The sink strength for three-dimensionally (3D) versus one-dimensionally (1D), or mixed 1D/3D, migrating defects in irradiated materials has attracted much attention in the recent past, because many experimental observations cannot be interpreted unless 1D or mixed 1D/3D migration patterns are assumed for self-interstitial atom clusters produced in cascades during irradiation. Analytical expressions for the sink strengths for defects migrating in 3D and also in 1D have been therefore developed and a 'master curve' approach has been proposed to describe the transition from purely 1D to purely 3D defect migration.
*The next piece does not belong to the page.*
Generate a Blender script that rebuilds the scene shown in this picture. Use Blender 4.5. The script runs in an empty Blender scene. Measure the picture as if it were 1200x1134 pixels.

Object kinetic Monte Carlo (OKMC) methods have subsequently been used to corroborate the theoretical expressions but, although good agreement was generally found, the ability of this technique to reach the 1D migration limit has been questioned, the limited size of the simulation box used in OKMC studies having been mainly blamed for the inadequacies of the model. In the present work, we explore the capability of OKMC to reproduce the sink strengths of spherical absorbers in a wide range of volume fractions, together with the sink strength of grain boundaries, for defects characterised by different migration dimensionality, from fully 3D to pure 1D. We show that this technique is not only capable of reproducing the theoretical expressions for the sink strengths in the whole range of conditions explored, but is also sensitive enough to reveal the necessity of correcting the theoretical expressions for large sink volume fractions. We thereby demonstrate that, in spite of the limited size of the OKMC simulation box, the method is suitable to describe the microstructure evolution of irradiated materials for any defect migration pattern, including fully 1D migrating defects, as well as to allow for the effect of extended microstructural features, much larger than the simulation box, such as grain boundaries.